Professor Ian Barclay made an illustrated presentation to Bishopsteignton Probus Club about the Great Exhibition of 1851, an event set at approximately the same time as the Bishopsteignton Community Hall in which he was making his presentation was built.

The community hall was opened originally as the village school a year before the Great Exhibition which took place from May 1 to October 15, 1851, in Hyde Park. Called ‘The Great Exhibition of the Works of Industry of All Nations’, it was organised by a group of men, including Queen Victoria’s husband Prince Albert.

A key feature was the Crystal Palace which was designed by Sir Joseph Paxton, a gardener whose work included cast iron greenhouses with cast plate glass.

The Exhibition organisers used every opportunity to make money during construction and whilethe Exhibition was open. Examples of activities for which people paid include: tours of various exhibition halls on the site during the building work and dinner in the factory making dinosaurs for the exhibition.
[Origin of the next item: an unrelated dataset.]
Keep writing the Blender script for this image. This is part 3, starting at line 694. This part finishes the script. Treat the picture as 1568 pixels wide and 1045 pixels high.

It was also the first time that exhibition organisers charged people to use the toilets at one penny a time... creating the euphemism ‘spending a penny’when somebody leaves a group in order to use a toilet.

The scale of the Exhibition is difficult to comprehend, but there were 16,000 exhibits, ranging from the tiny to many gigantic exhibits, including the replica of a lead mine and ‘dinosaur land’ with its many full-size replicas (virtually the first-ever theme park).

More than six million people visited the exhibition from a population of only 30 million people in the country, yielding an enormous profit from entry prices which varied from a shilling to three guineas (£213 in today’s money).

Entry charges were pure profit because all costs had been covered before the exhibition opened by charging in advance for tours of all kinds, use of toilets, meals and many other activities.